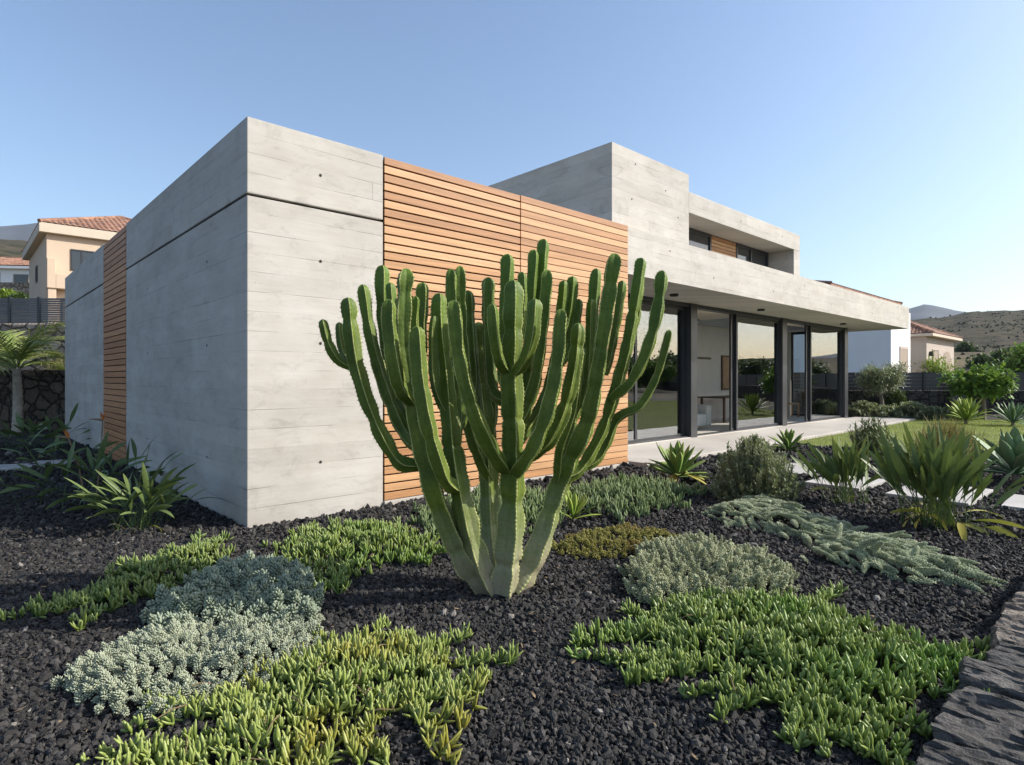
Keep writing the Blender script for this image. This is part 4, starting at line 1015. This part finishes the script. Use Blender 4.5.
stem_shrub((-13.9,19.0,1.5),'dry tufted shrub on the terrace above the dark stone wall',1.0,.6,120,'ochre',.14,.008,16,el=(.4,1.5))
stem_shrub((-16.4,18.4,1.5),'green weedy shrub on the terrace at the left picture edge',1.0,.9,120,'spurge',.14,.012,16,el=(.4,1.5))
def fence(label,x0,x1,y,z0,z1,post,mat,posts_dx,nslat,gap=.012):
    r=thing('fence',(x0,y,z0),label,'fence'); hgt=z1-z0
    p=0.0; L=x1-x0; mb=MB(); sh=hgt/nslat
    for i in range(nslat): mb.box(0,L,-.02,.02,i*sh,i*sh+sh-gap)
    mb.build('slat_panel',M[mat],r); 
    while p<=L+.01:
        b=MB(); b.box(p-.045,p+.045,-.05,.05,-.02,hgt+.03); b.build('post',M['black'] if mat=='fence_d' else M['metal'],r); p+=posts_dx
fence('grey slat fence on the rubble wall below the cream house',-34.05,-8,20.45,3.22,4.12,.09,'fence_g',1.0,12)
# right back boundary
mb=MB(); mb.box(6,70,23.2,23.65,-.1,.93)
tag(mb.build('boundary_wall',M['rub_k'],bevel=.03),'low black stone wall under the dark fence behind the lawn','stone wall')
fence('dark horizontal slat fence on the black wall behind the lawn',6,70,23.4,.93,1.62,.09,'fence_d',2.0,5,.003)
r=thing('garden_gate',(16.8,23.05,.1),'dark metal gate frame leaning at the fence between olive tree and small broad leaved tree','gate')
fpart(r,'gate_frame','black',[(0,.9,0,.04,1.12,1.16),(0,.04,.001,.039,0,1.12),(.86,.9,.001,.039,0,1.12)],.004); fpart(r,'gate_panel','fence_d',[(.04,.86,.01,.03,.05,1.12)],.002)

# ================================================================ neighbouring houses
M['cream']=m_plain('cream_render',(.55,.425,.315),.85,.05,1.2); M['eave']=m_plain('eave_render',(.56,.47,.37),.85,.04)
M['white']=M['white']; M['wrend']=m_plain('white_render',(.74,.74,.73),.85,.03,.8); M['beige']=m_plain('beige_render',(.44,.365,.31),.85,.05,1)
k=NT('roof_tile'); o=k.obj(); vo=k.N('TexVoronoi',{'Vector':o,'Scale':3.6}); rr=k.N('SeparateColor',{0:vo.outputs['Color']}).outputs[0]
n=k.noise(o,1.3,5).outputs[0]
c=k.ramp(rr,[(0,(.15,.07,.042)),(.5,(.26,.125,.075)),(1,(.36,.20,.13))]); c=k.mix(k.mapr(n,.45,.7,0,.5),c,(.19,.125,.09))
M['tile']=k.end(k.bsdf(c,.85))
M['shutter']=m_plain('tan_shutter',(.30,.23,.17),.7,.05)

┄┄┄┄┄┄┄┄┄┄

WRITTEN INSTRUCTION: Keep the pictures out of the copy and write out the data exactly as it stands.

COMPLETE RESPONSE:
Keep writing the Blender script for this image. This is part 4, starting at line 1015. This part finishes the script. Use Blender 4.5.
stem_shrub((-13.9,19.0,1.5),'dry tufted shrub on the terrace above the dark stone wall',1.0,.6,120,'ochre',.14,.008,16,el=(.4,1.5))
stem_shrub((-16.4,18.4,1.5),'green weedy shrub on the terrace at the left picture edge',1.0,.9,120,'spurge',.14,.012,16,el=(.4,1.5))
def fence(label,x0,x1,y,z0,z1,post,mat,posts_dx,nslat,gap=.012):
    r=thing('fence',(x0,y,z0),label,'fence'); hgt=z1-z0
    p=0.0; L=x1-x0; mb=MB(); sh=hgt/nslat
    for i in range(nslat): mb.box(0,L,-.02,.02,i*sh,i*sh+sh-gap)
    mb.build('slat_panel',M[mat],r); 
    while p<=L+.01:
        b=MB(); b.box(p-.045,p+.045,-.05,.05,-.02,hgt+.03); b.build('post',M['black'] if mat=='fence_d' else M['metal'],r); p+=posts_dx
fence('grey slat fence on the rubble wall below the cream house',-34.05,-8,20.45,3.22,4.12,.09,'fence_g',1.0,12)
# right back boundary
mb=MB(); mb.box(6,70,23.2,23.65,-.1,.93)
tag(mb.build('boundary_wall',M['rub_k'],bevel=.03),'low black stone wall under the dark fence behind the lawn','stone wall')
fence('dark horizontal slat fence on the black wall behind the lawn',6,70,23.4,.93,1.62,.09,'fence_d',2.0,5,.003)
r=thing('garden_gate',(16.8,23.05,.1),'dark metal gate frame leaning at the fence between olive tree and small broad leaved tree','gate')
fpart(r,'gate_frame','black',[(0,.9,0,.04,1.12,1.16),(0,.04,.001,.039,0,1.12),(.86,.9,.001,.039,0,1.12)],.004); fpart(r,'gate_panel','fence_d',[(.04,.86,.01,.03,.05,1.12)],.002)

# ================================================================ neighbouring houses
M['cream']=m_plain('cream_render',(.55,.425,.315),.85,.05,1.2); M['eave']=m_plain('eave_render',(.56,.47,.37),.85,.04)
M['white']=M['white']; M['wrend']=m_plain('white_render',(.74,.74,.73),.85,.03,.8); M['beige']=m_plain('beige_render',(.44,.365,.31),.85,.05,1)
k=NT('roof_tile'); o=k.obj(); vo=k.N('TexVoronoi',{'Vector':o,'Scale':3.6}); rr=k.N('SeparateColor',{0:vo.outputs['Color']}).outputs[0]
n=k.noise(o,1.3,5).outputs[0]
c=k.ramp(rr,[(0,(.15,.07,.042)),(.5,(.26,.125,.075)),(1,(.36,.20,.13))]); c=k.mix(k.mapr(n,.45,.7,0,.5),c,(.19,.125,.09))
M['tile']=k.end(k.bsdf(c,.85))
M['shutter']=m_plain('tan_shutter',(.30,.23,.17),.7,.05)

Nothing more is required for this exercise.